SOURCE EXCERPT:
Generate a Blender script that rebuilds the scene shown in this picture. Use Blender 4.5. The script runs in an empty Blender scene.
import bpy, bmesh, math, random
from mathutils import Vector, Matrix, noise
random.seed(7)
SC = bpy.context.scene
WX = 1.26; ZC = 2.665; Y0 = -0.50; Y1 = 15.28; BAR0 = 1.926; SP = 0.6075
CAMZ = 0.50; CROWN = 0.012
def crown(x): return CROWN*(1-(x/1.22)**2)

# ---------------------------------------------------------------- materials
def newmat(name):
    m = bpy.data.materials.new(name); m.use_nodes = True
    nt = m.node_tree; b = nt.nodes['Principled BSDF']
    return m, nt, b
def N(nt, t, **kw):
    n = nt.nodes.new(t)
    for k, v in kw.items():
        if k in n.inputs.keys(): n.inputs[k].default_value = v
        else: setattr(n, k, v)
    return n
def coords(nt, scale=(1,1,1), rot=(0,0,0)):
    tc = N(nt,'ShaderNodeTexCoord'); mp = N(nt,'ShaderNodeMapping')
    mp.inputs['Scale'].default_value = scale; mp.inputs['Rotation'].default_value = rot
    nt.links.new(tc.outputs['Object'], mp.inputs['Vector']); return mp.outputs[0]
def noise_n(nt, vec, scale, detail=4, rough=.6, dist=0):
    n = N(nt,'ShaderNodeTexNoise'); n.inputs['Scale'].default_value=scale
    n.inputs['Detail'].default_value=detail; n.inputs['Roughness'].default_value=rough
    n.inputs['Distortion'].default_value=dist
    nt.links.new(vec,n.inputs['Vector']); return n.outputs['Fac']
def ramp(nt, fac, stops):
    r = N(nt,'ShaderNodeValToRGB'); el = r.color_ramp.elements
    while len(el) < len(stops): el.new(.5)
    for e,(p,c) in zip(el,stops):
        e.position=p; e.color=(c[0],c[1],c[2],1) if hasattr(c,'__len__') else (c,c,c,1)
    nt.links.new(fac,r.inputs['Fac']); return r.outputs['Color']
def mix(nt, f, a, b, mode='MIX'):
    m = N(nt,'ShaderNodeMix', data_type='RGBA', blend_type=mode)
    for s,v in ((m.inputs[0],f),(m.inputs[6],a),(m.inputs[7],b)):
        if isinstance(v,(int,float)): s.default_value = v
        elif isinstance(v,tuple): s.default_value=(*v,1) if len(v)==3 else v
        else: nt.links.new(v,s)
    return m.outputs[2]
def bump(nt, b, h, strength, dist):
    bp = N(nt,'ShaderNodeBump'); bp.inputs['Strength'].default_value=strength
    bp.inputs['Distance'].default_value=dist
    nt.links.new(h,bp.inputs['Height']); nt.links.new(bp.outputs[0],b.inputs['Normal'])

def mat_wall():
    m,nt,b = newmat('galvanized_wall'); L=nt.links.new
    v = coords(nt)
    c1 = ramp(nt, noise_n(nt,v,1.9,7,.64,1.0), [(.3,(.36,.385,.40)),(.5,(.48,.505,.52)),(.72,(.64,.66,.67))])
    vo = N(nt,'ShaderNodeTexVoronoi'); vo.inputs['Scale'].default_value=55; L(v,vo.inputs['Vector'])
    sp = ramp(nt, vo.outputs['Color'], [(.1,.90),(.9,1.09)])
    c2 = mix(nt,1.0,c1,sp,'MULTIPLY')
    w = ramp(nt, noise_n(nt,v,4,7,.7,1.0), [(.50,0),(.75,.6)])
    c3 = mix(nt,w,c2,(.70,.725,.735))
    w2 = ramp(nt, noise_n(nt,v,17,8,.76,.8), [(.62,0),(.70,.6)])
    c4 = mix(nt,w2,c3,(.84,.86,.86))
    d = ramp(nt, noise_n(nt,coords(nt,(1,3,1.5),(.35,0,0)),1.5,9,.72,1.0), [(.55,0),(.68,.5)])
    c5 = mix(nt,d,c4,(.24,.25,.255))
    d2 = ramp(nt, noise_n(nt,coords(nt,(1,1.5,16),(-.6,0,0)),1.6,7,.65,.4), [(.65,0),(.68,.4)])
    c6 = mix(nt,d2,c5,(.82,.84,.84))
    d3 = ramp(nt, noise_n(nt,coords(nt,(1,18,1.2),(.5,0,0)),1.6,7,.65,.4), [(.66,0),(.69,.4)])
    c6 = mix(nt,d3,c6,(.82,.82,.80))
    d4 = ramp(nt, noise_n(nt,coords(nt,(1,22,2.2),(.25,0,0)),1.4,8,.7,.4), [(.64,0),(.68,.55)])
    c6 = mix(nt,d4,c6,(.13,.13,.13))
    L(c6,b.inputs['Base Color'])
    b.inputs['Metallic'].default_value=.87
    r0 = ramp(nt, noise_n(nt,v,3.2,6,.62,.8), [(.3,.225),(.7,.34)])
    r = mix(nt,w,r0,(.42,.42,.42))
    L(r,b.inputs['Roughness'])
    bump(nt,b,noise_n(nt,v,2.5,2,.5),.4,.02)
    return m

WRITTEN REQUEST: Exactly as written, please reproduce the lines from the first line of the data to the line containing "def crown(x): return CROWN*(1-(x/1.22)**2)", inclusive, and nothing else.

SOLUTION FOR THIS TASK:
Generate a Blender script that rebuilds the scene shown in this picture. Use Blender 4.5. The script runs in an empty Blender scene.
import bpy, bmesh, math, random
from mathutils import Vector, Matrix, noise
random.seed(7)
SC = bpy.context.scene
WX = 1.26; ZC = 2.665; Y0 = -0.50; Y1 = 15.28; BAR0 = 1.926; SP = 0.6075
CAMZ = 0.50; CROWN = 0.012
def crown(x): return CROWN*(1-(x/1.22)**2)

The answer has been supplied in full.